WORK INSTRUCTIONS:
Return, without pictures, the lines from the start of the data through the one that contains "COL = SC.collection".

[Scenes as source code]
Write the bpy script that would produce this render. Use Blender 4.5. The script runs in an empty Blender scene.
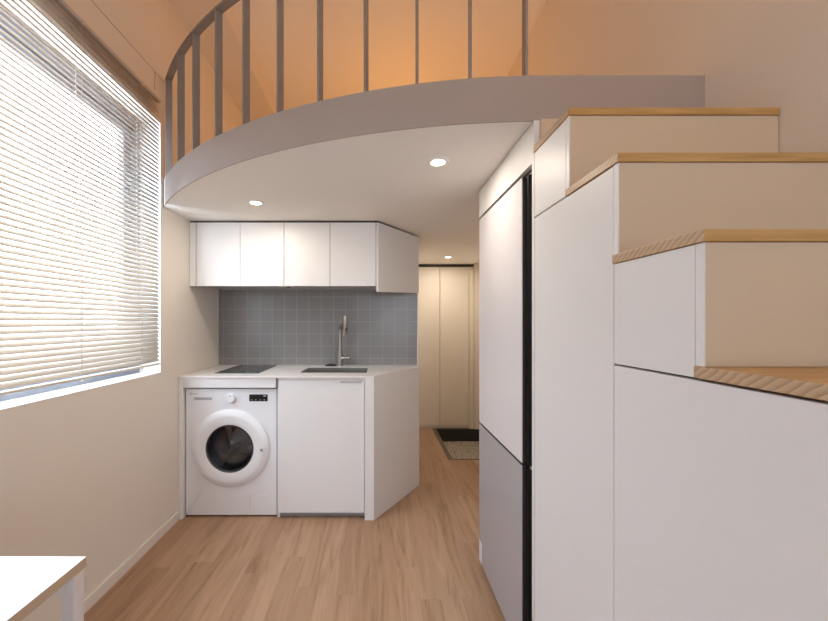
import bpy, bmesh, math, random
from mathutils import Vector, Matrix
random.seed(7)
PI = math.pi
SC = bpy.context.scene
COL = SC.collection

# ------------------------------------------------------------------ camera numbers
F = 366.0
EYE = 1.285
XL, XR = -1.30, 1.134          # side walls
ZC = 1.985                     # underside of the loft
ZLOFT = 2.14
ZTOP = 3.45                    # high ceiling
XP = 0.54                      # plane of fridge and stair fronts
CX, CY, RAD = 0.5997, 3.648, 2.372   # curve of the loft edge

# ------------------------------------------------------------------ materials
def mat(name, col, rough=0.5, metal=0.0, spec=0.5, **kw):
    m = bpy.data.materials.new(name); m.use_nodes = True
    b = m.node_tree.nodes['Principled BSDF']
    b.inputs['Base Color'].default_value = (*col, 1)
    b.inputs['Roughness'].default_value = rough
    b.inputs['Metallic'].default_value = metal
    b.inputs['Specular IOR Level'].default_value = spec
    for k, v in kw.items():
        b.inputs[k.replace('_', ' ')].default_value = v
    return m

def N(m, t, **kw):
    n = m.node_tree.nodes.new(t)
    for k, v in kw.items(): setattr(n, k, v)
    return n

def L(m, a, b): m.node_tree.links.new(a, b)
def bsdf(m): return m.node_tree.nodes['Principled BSDF']

def coords(m, scale=(1, 1, 1), rot=(0, 0, 0), loc=(0, 0, 0)):
    g = N(m, 'ShaderNodeNewGeometry')          # world position
    mp = N(m, 'ShaderNodeMapping')
    mp.inputs['Scale'].default_value = scale
    mp.inputs['Rotation'].default_value = rot
    mp.inputs['Location'].default_value = loc
    L(m, g.outputs['Position'], mp.inputs['Vector'])
    return mp.outputs['Vector']

def mix(m, fac, a, b, blend='MIX'):
    n = N(m, 'ShaderNodeMix', data_type='RGBA', blend_type=blend)
    for s, v in ((n.inputs[0], fac), (n.inputs[6], a), (n.inputs[7], b)):
        if hasattr(v, 'is_output'): L(m, v, s)
        elif isinstance(v, (int, float)): s.default_value = v
        else: s.default_value = (*v, 1)
    return n.outputs[2]

def ramp(m, fac, stops):
    r = N(m, 'ShaderNodeValToRGB')
    e = r.color_ramp.elements
    while len(e) < len(stops): e.new(0.5)
    for q, (p, c) in zip(e, stops):
        q.position = p; q.color = (*c, 1)
    L(m, fac, r.inputs[0])
    return r.outputs[0]

def soft_paint(name, col, rough, scale=60, strength=0.06, spec=0.3):
    m = mat(name, col, rough, spec=spec)
    n = N(m, 'ShaderNodeTexNoise'); n.inputs['Scale'].default_value = scale; n.inputs['Detail'].default_value = 4
    L(m, coords(m), n.inputs['Vector'])
    b = N(m, 'ShaderNodeBump'); b.inputs['Strength'].default_value = strength; b.inputs['Distance'].default_value = 0.003
    L(m, n.outputs['Fac'], b.inputs['Height']); L(m, b.outputs['Normal'], bsdf(m).inputs['Normal'])
    return m

M = {}
M['wall'] = soft_paint('wall_paper', (0.79, 0.725, 0.645), 0.8, 220, 0.10)
M['ceil'] = soft_paint('ceiling_paper', (0.88, 0.85, 0.81), 0.85, 200, 0.08)
M['white'] = mat('white_laminate', (0.80, 0.785, 0.78), 0.42, spec=0.4)
M['stairwhite'] = mat('stair_white_laminate', (0.80, 0.79, 0.79), 0.45, spec=0.4)
M['riser'] = mat('riser_beige_laminate', (0.64, 0.505, 0.36), 0.5, spec=0.35)
M['closet'] = mat('closet_laminate', (0.74, 0.67, 0.57), 0.45, spec=0.4)
M['edge'] = soft_paint('loft_edge_paint', (0.40, 0.335, 0.30), 0.6, 150, 0.05)
M['rail'] = mat('rail_paint', (0.27, 0.24, 0.22), 0.45, spec=0.4)
M['base'] = mat('baseboard_white', (0.80, 0.75, 0.67), 0.5)
M['gap'] = mat('gap_shade', (0.035, 0.03, 0.027), 0.7)  # near-black backing, shade of the open gaps put into its colour
M['counter'] = mat('worktop_white', (0.84, 0.80, 0.78), 0.3, spec=0.5)
M['appl'] = mat('appliance_white', (0.80, 0.80, 0.82), 0.3, spec=0.5)
M['applgrey'] = mat('appliance_grey', (0.42, 0.42, 0.44), 0.4)
M['fridgeup'] = mat('fridge_white_glass', (0.80, 0.77, 0.79), 0.22, spec=0.5)
M['fridgelow'] = mat('fridge_grey_glass', (0.435, 0.42, 0.435), 0.22, spec=0.5)
M['black'] = mat('black_plastic', (0.012, 0.012, 0.013), 0.35)
M['blackglass'] = mat('black_glass', (0.012, 0.012, 0.014), 0.05, spec=0.6)
M['darkgrey'] = mat('dark_grey_trim', (0.055, 0.055, 0.058), 0.4)
M['steel'] = mat('brushed_steel', (0.55, 0.52, 0.48), 0.28, 1.0)
M['nickel'] = mat('brushed_nickel', (0.43, 0.40, 0.36), 0.32, 1.0)
M['drum'] = mat('drum_steel', (0.30, 0.30, 0.31), 0.35, 1.0)
M['chrome'] = mat('chrome', (0.75, 0.75, 0.77), 0.12, 1.0)
M['alu'] = mat('aluminium', (0.62, 0.60, 0.58), 0.38, 0.9)
M['winframe'] = mat('window_frame_grey', (0.26, 0.28, 0.33), 0.45)
M['reveal'] = mat('window_reveal_white', (0.84, 0.83, 0.82), 0.6)
M['desk'] = mat('desk_white', (0.88, 0.87, 0.87), 0.35)
M['deskleg'] = mat('desk_leg_white', (0.74, 0.71, 0.71), 0.45)
M['foyertrim'] = mat('entry_trim_brown', (0.13, 0.10, 0.075), 0.5)
M['seam'] = mat('wall_seam', (0.42, 0.35, 0.29), 0.7)
M['cord'] = mat('blind_cord', (0.80, 0.76, 0.70), 0.7)
M['headrail'] = mat('headrail_grey', (0.52, 0.50, 0.48), 0.4, 0.3)
M['print'] = mat('printed_grey', (0.30, 0.30, 0.32), 0.5)
M['palemark'] = mat('pale_print', (0.65, 0.66, 0.68), 0.5)
M['shadedstone'] = mat('shaded_dark_stone', (0.02, 0.017, 0.014), 0.5)  # dark stone, with the shade of the entry recess put into its colour
M['plaster'] = mat('outer_render', (0.6, 0.58, 0.55), 0.9)

# slats: thin painted aluminium that glows a little when lit from behind
m = mat('blind_slat', (0.76, 0.69, 0.61), 0.4, spec=0.4)
tr = N(m, 'ShaderNodeBsdfTranslucent'); tr.inputs['Color'].default_value = (0.86, 0.79, 0.70, 1)
mx = N(m, 'ShaderNodeMixShader'); mx.inputs[0].default_value = 0.16
L(m, bsdf(m).outputs[0], mx.inputs[1]); L(m, tr.outputs[0], mx.inputs[2])
L(m, mx.outputs[0], m.node_tree.nodes['Material Output'].inputs['Surface'])
M['slat'] = m

# clear panes
def pane(name, tint, gl):
    m = bpy.data.materials.new(name); m.use_nodes = True
    nt = m.node_tree; nt.nodes.remove(nt.nodes['Principled BSDF'])
    t = N(m, 'ShaderNodeBsdfTransparent'); t.inputs[0].default_value = (*tint, 1)
    g = N(m, 'ShaderNodeBsdfGlossy'); g.inputs['Roughness'].default_value = 0.03
    x = N(m, 'ShaderNodeMixShader'); x.inputs[0].default_value = gl
    L(m, t.outputs[0], x.inputs[1]); L(m, g.outputs[0], x.inputs[2])
    L(m, x.outputs[0], nt.nodes['Material Output'].inputs['Surface'])
    return m
M['glass'] = pane('window_glass', (0.96, 0.98, 0.98), 0.05)
M['porthole'] = pane('washer_door_glass', (0.72, 0.72, 0.74), 0.10)

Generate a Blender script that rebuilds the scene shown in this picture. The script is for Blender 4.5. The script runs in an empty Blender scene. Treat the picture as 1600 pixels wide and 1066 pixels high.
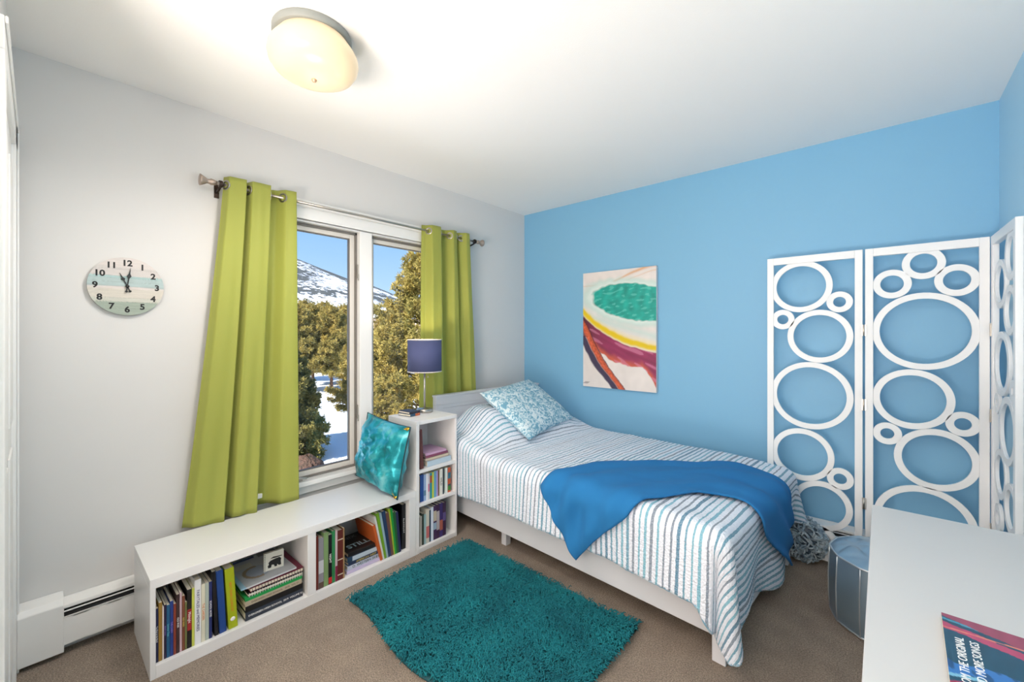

SOLUTION FOR THIS TASK:
Write the bpy script that would produce this render. Use Blender 4.5. The script runs in an empty Blender scene.
import bpy, bmesh, math, random
from mathutils import Vector, Matrix
random.seed(7)
PI = math.pi
SC = bpy.context.scene
COL = SC.collection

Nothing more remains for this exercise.